OMG Romanz!!
November 16, 2010
I’ve just started reading The Decline and Fall of the Roman Empire, and I think I’m hooked. It’s not what I was expecting. I mean, it’s one of the classics, and we know what that means: some huge doorstop of a book that would be more fun to eat than read. Anytime a book is acclaimed as the definitive work on a subject, you know you’re in for ponderous academic jargon and a dry and endless cataloging of minutiae. To be a serious work of scholarship it has to be “objective,” which isn’t really possible, but some combination of bland, timid, and pedantic seems to be an acceptable substitute.
But the first word that comes to mind to describe the style of Decline and Fall is snarky. He opens by setting the scene of Rome at its peak: “In the second century of the Christian era the empire of Rome comprehended the fairest part of the earth and the most civilized portion of mankind. … Their peaceful inhabitants enjoyed and abused the advantages of wealth and luxury. The image of a free constitution was preserved with decent reverence: the Roman senate appeared to possess the sovereign authority and devolved on the emperors all the executive powers of government.” Perhaps a little dated in the phrasing, but he’s certainly not pulling any punches.
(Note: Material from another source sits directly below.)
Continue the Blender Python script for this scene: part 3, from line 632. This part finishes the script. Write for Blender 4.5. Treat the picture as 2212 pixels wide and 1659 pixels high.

His summary of the conquest of Britain a few pages later is:
After a war of about forty years, undertaken by the most stupid, maintained by the most dissolute, and terminated by the most timid of all the emperors, the far greater part of the island submitted to the Roman yoke. … The native Caledonians preserved in the northern extremity of the island their wild independence, for which they were not less indebted to their poverty than to their valor. … The masters of the fairest and most wealthy climates of the globe turned with contempt from gloomy hills assailed by the winter tempest, from lakes concealed in a blue mist, and from cold and lonely heaths over which the deer of the forest were chased by a troop of naked barbarians.
I haven’t gotten too far in yet, but the editor’s introduction asserts that “… with minor variations in frequency, the sparkling sentences, paragraphs, and pages are to be found throughout, to the very end. Nor is this a matter of mere style. It is also a matter of wit, of delicately chosen words, of sardonic asides, of an occasional raciness that has caused Philip Guedalla to remark that Gibbon lived out most of his sex life in his footnotes.” This last actually gives me some cause for regret: I only have an abridged edition, which has been vigorously pruned of footnotes. Since even that weighs in around 700 pages, compared to the 3000-some of the full version, it’s probably a fair trade-off. We’ll see how it goes.